Author: Tier Nolan 2014-04-17 21:41:55
Published on: 2014-04-17T21:41:55+00:00
The system handles problems with the lower chains after they have been "locked-in" by applying a rule that if a block in the child chain is pointed to by its parent, then it effectively has infinite POW. This means that a node monitoring the parent chain only has to watch the header chain for its two children and a parent block header could point to an invalid block in one of the child chains that could end up built on top of before the problem was discovered. A child chain problem could cause a roll-back of a parent chain, violating the principle that parents are dominant over child chains.
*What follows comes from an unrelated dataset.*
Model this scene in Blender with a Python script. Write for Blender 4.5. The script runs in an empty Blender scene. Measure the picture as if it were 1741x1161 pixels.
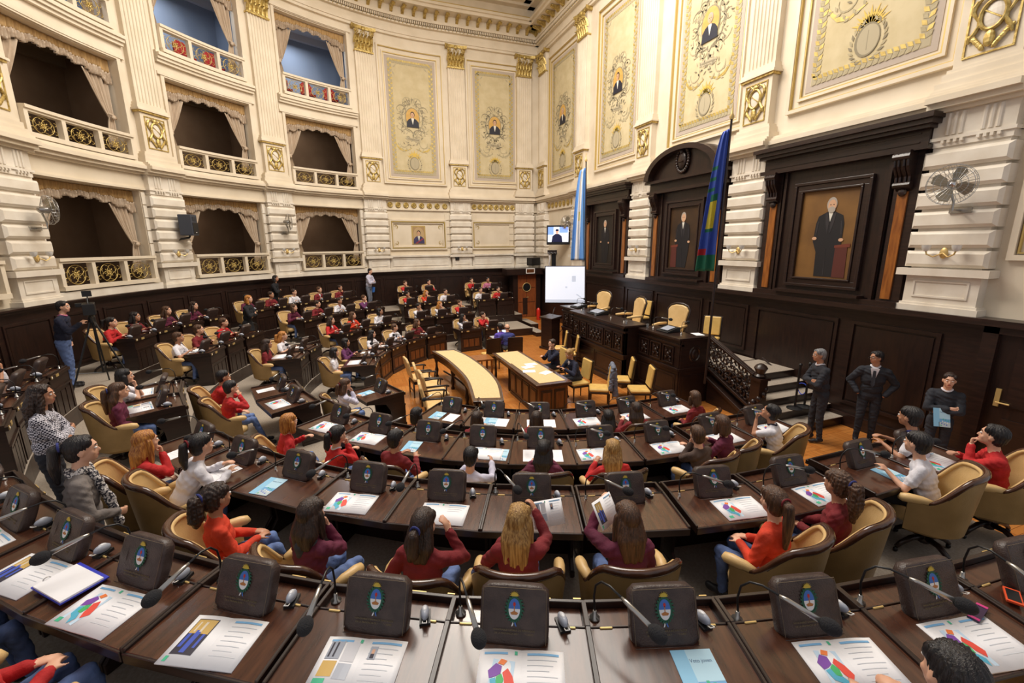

Alternatively, the child chain could discard the infinite POW blocks since they are illegal.In case C4 (or C5) was an invalid block, a valid sequence would be P5 -> C4' -> P6 -> --- -> P7 -> C8', and once P7 points at C8, the alternative chain displaces C5. However, this displacement could require a compact fraud proof to show that C4 was an illegal block and that C5 was built on it. It cannot be guaranteed against if the miner was not actually watching the log(N) chains, but the proof of stake "nothing is at stake" principle might apply here. Miners aren't putting anything at stake by merge mining the lower chains, so they should at least get tx-fees for the lower chains that they merge mine. The rule could require that the minting reward is divided over the merge mined chains.